--- COLLECTED DATA ---
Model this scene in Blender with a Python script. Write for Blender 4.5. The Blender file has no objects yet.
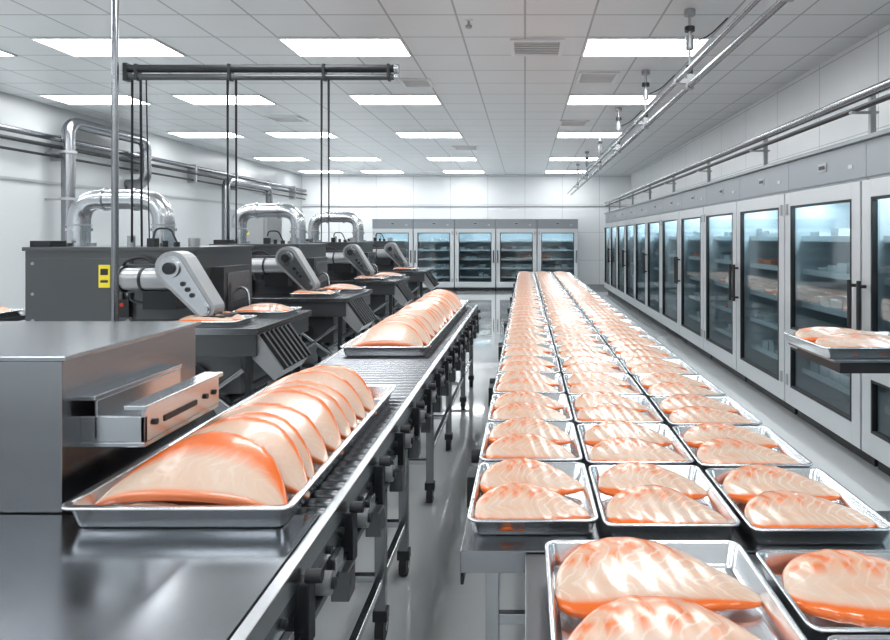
import bpy, math, random
from mathutils import Vector, Matrix, noise
random.seed(7)
sc = bpy.context.scene
try:
    sc.view_settings.view_transform = 'Standard'
except Exception: pass

# ------------------------------------------------------------ materials
def mat(name, col, rough=.5, metal=0., noise=None, bump=0., nscale=(8,8,8), spec=.5, coat=0.):
    m = bpy.data.materials.new(name); m.use_nodes = True
    nt = m.node_tree; b = nt.nodes['Principled BSDF']
    b.inputs['Base Color'].default_value = (*col, 1)
    b.inputs['Roughness'].default_value = rough
    b.inputs['Metallic'].default_value = metal
    b.inputs['Specular IOR Level'].default_value = spec
    b.inputs['Coat Weight'].default_value = coat
    tc = nt.nodes.new('ShaderNodeTexCoord'); mp = nt.nodes.new('ShaderNodeMapping')
    mp.inputs['Scale'].default_value = nscale
    nz = nt.nodes.new('ShaderNodeTexNoise'); nz.inputs['Scale'].default_value = 1; nz.inputs['Detail'].default_value = 3
    nt.links.new(tc.outputs['Object'], mp.inputs[0]); nt.links.new(mp.outputs[0], nz.inputs['Vector'])
    if noise:
        mx = nt.nodes.new('ShaderNodeMix'); mx.data_type = 'RGBA'
        mx.inputs[6].default_value = (*[c*(1-noise) for c in col], 1)
        mx.inputs[7].default_value = (*[min(1, c*(1+noise)) for c in col], 1)
        nt.links.new(nz.outputs['Fac'], mx.inputs[0]); nt.links.new(mx.outputs[2], b.inputs['Base Color'])
        mr = nt.nodes.new('ShaderNodeMapRange'); mr.inputs['To Min'].default_value = rough*.92; mr.inputs['To Max'].default_value = rough*1.08
        nt.links.new(nz.outputs['Fac'], mr.inputs[0]); nt.links.new(mr.outputs[0], b.inputs['Roughness'])
    if bump:
        bp = nt.nodes.new('ShaderNodeBump'); bp.inputs['Strength'].default_value = bump; bp.inputs['Distance'].default_value = .01
        nt.links.new(nz.outputs['Fac'], bp.inputs['Height']); nt.links.new(bp.outputs[0], b.inputs['Normal'])
    return m

def emis(name, col, s):
    m = bpy.data.materials.new(name); m.use_nodes = True
    nt = m.node_tree; nt.nodes.clear()
    e = nt.nodes.new('ShaderNodeEmission'); o = nt.nodes.new('ShaderNodeOutputMaterial')
    e.inputs[0].default_value = (*col, 1); e.inputs[1].default_value = s
    nt.links.new(e.outputs[0], o.inputs[0]); return m

def grid_mat(name, col, line, periods, width, rough, metal=0., noise=.04, coat=0.):
    m = mat(name, col, rough, metal, noise=noise, nscale=(1.3,1.3,1.3), coat=coat)
    nt = m.node_tree; b = nt.nodes['Principled BSDF']
    tc = nt.nodes.new('ShaderNodeTexCoord'); sp = nt.nodes.new('ShaderNodeSeparateXYZ')
    nt.links.new(tc.outputs['Object'], sp.inputs[0])
    acc = None
    for i, p in enumerate(periods):
        if not p: continue
        a = nt.nodes.new('ShaderNodeMath'); a.operation = 'PINGPONG'; a.inputs[1].default_value = p/2
        nt.links.new(sp.outputs[i], a.inputs[0])
        l = nt.nodes.new('ShaderNodeMath'); l.operation = 'LESS_THAN'; l.inputs[1].default_value = width
        nt.links.new(a.outputs[0], l.inputs[0])
        if acc is None: acc = l
        else:
            q = nt.nodes.new('ShaderNodeMath'); q.operation = 'MAXIMUM'
            nt.links.new(acc.outputs[0], q.inputs[0]); nt.links.new(l.outputs[0], q.inputs[1]); acc = q
    mx = nt.nodes.new('ShaderNodeMix'); mx.data_type = 'RGBA'
    src = b.inputs['Base Color'].links[0].from_socket
    nt.links.new(acc.outputs[0], mx.inputs[0]); nt.links.new(src, mx.inputs[6])
    mx.inputs[7].default_value = (*line, 1)
    nt.links.new(mx.outputs[2], b.inputs['Base Color'])
    return m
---
**WHAT THIS TASK INVOLVES**
Transcribe exactly, with no pictures, the lines running from the first line of the material through the line holding "except Exception: pass".

**ANSWER TO THIS TASK**
Model this scene in Blender with a Python script. Write for Blender 4.5. The Blender file has no objects yet.
import bpy, math, random
from mathutils import Vector, Matrix, noise
random.seed(7)
sc = bpy.context.scene
try:
    sc.view_settings.view_transform = 'Standard'
except Exception: pass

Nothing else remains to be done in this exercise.